Scene modeling code data
######
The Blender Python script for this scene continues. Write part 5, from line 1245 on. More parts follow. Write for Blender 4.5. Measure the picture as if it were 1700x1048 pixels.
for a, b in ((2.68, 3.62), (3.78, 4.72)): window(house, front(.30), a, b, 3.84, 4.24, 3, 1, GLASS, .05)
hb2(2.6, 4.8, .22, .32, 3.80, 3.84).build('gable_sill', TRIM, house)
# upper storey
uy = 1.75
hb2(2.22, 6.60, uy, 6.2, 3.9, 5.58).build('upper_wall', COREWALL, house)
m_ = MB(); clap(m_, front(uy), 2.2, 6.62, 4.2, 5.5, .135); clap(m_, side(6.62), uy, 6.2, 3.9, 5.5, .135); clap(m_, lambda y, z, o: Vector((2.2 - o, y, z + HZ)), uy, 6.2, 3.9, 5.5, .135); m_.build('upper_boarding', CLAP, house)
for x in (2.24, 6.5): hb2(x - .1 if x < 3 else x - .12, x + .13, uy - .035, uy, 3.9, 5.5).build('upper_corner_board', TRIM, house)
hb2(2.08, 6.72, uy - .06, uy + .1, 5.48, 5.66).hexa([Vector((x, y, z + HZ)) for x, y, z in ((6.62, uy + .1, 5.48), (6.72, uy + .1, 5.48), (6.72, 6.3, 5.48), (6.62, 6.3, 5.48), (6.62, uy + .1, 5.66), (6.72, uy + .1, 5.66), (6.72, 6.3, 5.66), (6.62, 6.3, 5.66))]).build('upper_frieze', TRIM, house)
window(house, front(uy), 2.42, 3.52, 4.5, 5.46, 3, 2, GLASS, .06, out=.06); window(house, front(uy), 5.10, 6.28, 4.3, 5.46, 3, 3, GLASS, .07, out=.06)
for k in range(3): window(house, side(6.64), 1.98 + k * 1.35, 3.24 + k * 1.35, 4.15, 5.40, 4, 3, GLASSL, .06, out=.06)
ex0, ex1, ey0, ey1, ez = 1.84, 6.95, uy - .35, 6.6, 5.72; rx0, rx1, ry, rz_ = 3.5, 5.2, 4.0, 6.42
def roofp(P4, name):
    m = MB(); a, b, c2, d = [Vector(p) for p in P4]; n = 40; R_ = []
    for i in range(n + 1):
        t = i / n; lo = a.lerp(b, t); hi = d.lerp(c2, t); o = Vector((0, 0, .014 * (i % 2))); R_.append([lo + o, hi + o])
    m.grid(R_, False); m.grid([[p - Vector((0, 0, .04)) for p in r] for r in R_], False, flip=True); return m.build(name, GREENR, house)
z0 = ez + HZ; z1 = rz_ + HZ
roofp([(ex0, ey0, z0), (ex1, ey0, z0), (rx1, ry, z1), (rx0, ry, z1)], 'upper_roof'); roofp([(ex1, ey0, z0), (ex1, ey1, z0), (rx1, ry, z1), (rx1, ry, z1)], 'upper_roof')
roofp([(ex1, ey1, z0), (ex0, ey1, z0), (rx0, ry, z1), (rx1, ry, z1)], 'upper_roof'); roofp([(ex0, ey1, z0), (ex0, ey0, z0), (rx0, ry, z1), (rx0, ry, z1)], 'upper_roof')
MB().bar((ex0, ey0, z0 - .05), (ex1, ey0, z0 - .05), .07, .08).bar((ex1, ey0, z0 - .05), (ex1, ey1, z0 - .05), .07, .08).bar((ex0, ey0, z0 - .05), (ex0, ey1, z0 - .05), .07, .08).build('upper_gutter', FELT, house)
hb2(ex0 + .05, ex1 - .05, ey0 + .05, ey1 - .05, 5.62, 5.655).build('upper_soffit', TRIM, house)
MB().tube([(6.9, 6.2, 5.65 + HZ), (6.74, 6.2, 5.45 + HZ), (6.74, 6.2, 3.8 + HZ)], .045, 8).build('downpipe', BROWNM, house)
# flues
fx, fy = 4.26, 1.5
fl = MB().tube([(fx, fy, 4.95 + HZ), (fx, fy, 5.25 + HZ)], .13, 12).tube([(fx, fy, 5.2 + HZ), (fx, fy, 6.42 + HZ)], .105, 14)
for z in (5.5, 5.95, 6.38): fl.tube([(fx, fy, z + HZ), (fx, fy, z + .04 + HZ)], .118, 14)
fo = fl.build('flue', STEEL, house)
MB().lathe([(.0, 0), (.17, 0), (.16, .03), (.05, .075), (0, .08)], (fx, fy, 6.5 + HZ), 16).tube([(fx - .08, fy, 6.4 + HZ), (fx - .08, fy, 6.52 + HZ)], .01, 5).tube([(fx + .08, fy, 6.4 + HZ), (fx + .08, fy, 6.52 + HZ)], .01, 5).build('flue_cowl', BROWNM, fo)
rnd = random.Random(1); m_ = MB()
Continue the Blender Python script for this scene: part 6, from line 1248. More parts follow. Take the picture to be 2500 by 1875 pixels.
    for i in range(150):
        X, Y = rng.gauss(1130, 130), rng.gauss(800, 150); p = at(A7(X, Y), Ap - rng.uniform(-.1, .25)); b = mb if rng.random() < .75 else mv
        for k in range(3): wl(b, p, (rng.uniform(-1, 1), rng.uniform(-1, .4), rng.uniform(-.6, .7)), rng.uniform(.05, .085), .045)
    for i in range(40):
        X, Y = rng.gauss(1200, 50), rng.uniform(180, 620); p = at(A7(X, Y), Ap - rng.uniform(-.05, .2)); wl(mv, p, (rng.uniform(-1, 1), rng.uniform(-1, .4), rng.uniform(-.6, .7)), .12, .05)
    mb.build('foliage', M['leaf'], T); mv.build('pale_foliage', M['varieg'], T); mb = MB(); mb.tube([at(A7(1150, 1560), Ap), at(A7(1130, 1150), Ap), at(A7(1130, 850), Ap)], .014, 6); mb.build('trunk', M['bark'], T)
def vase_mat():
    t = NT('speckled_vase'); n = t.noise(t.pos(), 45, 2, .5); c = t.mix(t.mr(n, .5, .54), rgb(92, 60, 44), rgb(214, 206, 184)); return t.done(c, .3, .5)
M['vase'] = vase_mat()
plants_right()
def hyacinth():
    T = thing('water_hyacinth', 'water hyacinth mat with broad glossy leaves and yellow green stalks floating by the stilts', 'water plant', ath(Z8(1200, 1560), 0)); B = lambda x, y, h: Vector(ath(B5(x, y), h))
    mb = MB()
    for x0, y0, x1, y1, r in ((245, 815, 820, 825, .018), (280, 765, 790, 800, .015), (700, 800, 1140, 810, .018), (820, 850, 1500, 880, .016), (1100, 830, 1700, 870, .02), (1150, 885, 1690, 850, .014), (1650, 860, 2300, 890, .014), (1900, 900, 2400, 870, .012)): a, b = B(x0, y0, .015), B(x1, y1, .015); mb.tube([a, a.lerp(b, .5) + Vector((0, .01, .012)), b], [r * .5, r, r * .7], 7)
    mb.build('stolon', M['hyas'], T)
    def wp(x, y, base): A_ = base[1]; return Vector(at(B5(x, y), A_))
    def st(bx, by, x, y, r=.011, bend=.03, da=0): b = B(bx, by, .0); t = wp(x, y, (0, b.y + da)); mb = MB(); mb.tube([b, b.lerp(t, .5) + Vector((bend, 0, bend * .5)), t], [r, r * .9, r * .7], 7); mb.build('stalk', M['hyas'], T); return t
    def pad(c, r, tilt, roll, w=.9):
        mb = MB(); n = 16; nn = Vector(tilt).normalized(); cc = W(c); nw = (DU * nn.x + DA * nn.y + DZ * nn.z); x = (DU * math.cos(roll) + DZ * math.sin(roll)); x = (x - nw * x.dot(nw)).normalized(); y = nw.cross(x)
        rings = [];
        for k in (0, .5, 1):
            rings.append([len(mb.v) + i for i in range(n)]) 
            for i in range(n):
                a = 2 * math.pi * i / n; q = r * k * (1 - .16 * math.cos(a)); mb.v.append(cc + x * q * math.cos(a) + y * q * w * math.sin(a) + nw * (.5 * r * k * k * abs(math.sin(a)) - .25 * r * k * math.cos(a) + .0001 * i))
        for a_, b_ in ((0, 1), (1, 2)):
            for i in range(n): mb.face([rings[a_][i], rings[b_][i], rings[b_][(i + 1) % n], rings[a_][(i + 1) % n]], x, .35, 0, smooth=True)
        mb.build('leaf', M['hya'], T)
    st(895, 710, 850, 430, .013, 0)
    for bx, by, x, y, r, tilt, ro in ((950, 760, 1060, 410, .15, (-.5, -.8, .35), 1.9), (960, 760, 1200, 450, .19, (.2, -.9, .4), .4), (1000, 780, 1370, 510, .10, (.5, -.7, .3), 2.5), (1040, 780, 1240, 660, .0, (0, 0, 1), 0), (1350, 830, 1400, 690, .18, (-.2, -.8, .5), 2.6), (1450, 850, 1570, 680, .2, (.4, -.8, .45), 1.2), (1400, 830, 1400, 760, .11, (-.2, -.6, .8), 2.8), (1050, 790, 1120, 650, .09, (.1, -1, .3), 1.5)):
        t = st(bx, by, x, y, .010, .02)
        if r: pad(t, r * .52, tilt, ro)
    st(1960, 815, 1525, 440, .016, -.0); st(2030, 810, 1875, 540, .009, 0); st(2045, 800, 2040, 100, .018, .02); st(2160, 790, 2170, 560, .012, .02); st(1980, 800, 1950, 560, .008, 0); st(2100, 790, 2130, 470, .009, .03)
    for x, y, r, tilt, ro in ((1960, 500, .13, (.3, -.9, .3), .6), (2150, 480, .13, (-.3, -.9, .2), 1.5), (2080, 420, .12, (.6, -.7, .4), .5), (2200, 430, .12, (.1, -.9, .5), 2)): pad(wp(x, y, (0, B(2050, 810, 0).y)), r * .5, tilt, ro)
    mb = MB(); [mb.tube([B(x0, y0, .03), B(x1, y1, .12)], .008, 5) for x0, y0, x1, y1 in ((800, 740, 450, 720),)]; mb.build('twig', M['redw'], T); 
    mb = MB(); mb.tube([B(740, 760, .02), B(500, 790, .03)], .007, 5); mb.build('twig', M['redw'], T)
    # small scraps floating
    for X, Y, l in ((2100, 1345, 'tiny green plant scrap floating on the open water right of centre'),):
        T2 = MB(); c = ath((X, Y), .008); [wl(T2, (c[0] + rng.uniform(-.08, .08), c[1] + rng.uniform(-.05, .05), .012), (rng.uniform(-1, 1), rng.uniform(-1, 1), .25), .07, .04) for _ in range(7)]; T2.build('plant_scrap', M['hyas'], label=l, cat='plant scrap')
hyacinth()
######
### TASK REQUIREMENTS
Pull out every line of the entries that includes the word "this".

### FINISHED EXERCISE
The Blender Python script for this scene continues. Write part 5, from line 1245 on. More parts follow. Write for Blender 4.5. Measure the picture as if it were 1700x1048 pixels.
Continue the Blender Python script for this scene: part 6, from line 1248. More parts follow. Take the picture to be 2500 by 1875 pixels.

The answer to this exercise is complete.